Friday, February 5, 2016

American Indian Youth Literature Award

Books that feature FNMI writing and illustrating

Although these titles often fit an American context more than a Canadian one, there are some good titles to explore. (The 2016 list is here.)

"The American Indian Youth Literature Awards are presented every two years. The awards were established as a way to identify and honor the very best writing and illustrations by and about American Indians. Books selected to receive the award will present American Indians in the fullness of their humanity in the present and past contexts."


Thursday, February 4, 2016

Micmac News - Beaton Institute Digital Archives

An important example of Mi'kmaw print culture
"The Micmac News (1965-1991) is an important example of Mi'kmaw print culture... This invaluable research tool covers historical and contemporary issues and events, including Aboriginal rights cases, social and labour history, material and intangible culture, and celebrations of Mi'kmaw life. The newspaper provides a means of language preservation; prayers and myths were printed in the paper, and simple language lessons in Mi'kmaq were also a regular feature."
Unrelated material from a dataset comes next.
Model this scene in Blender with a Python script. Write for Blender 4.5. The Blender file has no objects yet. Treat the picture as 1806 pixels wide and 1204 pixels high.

Wednesday, February 3, 2016

Mi'kmaq artifacts at MOA

Images from L'nuk culture

Beautiful photographs of Mi'kmaq artifacts online at the BC Museum of Anthropology. View close-ups to explore the colours and designs.


Tuesday, February 2, 2016

Bannock: A brief history

Light, fluffy and golden brown - delicious!
"The Inuit call it 'palauga,' it's 'luskinikn' to the Mi'kmaq, while the Ojibway call it 'ba`wezhiganag.' Whatever they call it... just about every indigenous nation across North America has some version of bannock. ... Nancy Turner, a professor ... at the University of Victoria, says indigenous people already had their own version made from a wild plant called camas. The camas bulb would have been baked for long periods of time, dried and then flattened or chopped and formed into cakes and loaves, similar to modern bannock."


Monday, February 1, 2016

17 Ways to Promote Culturally Aware Classrooms

Include and preserve FNMI cultures in our classrooms
"First Nations, Metis & Inuit peoples are THE fastest growing populations in Canada! This has many implications for our Education systems. The FNMI peoples are also incredibly diverse, both linguistically and culturally. There are literally hundreds of different First Nations and Aboriginal populations, therefore, we as Educators are faced with many challenges with regards to how we can adequately include and preserve these cultures in our classrooms."